Despite our disappointment, we’re grateful we were able to take part in the collective joy that night. Given that the Oakland General Assembly has ratified its initial vote to occupy buildings – and that this call has been heeded in numerous other cities – we have no doubt that future endeavors will be made to seize the neglected spaces that should be ours. This has, as Business Insider notes, become an inevitability – as the weather gets colder, the millions of uninhabited buildings cry out for use. Recently a nationwide coalition called Occupy Homes has begun to reoccupy foreclosed homes and protect those about to be evicted; Occupy Atlanta has protected a police officer’s home from foreclosure, giving the family time to fight the bank; and Occupy Wall Street has secured low-income tenants heat from their slumlord. We’re not settled on a single theory of social transformation, but with news of these successes pouring in, it’s clear that this is an important step in that transformation.

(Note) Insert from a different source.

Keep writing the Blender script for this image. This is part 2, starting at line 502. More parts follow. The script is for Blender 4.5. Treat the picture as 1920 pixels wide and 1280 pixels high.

As important as these particular successes are, the theoretical space opened by the actions might eclipse these first attempts in importance. Discussions and general assemblies are emerging in which people of varying political and social backgrounds have begun to debate how these spaces may be seized and held. Specifically, questions will arise about the relation of some of the more adversarial members of the movement – whose actions and theories, it must be noted, opened the space in which the occupation of public spaces became possible – to the general assembly; the pedagogical activity of marches and the assemblies; and the methods and modes by which future buildings will be claimed. A new era of self-management and mutual aid, made possible through the seizure of spaces abandoned by capital, has become a viable tactic. We look forward to an experimental period in which collective ingenuity will inhabit and expand capital’s gaps and fissures.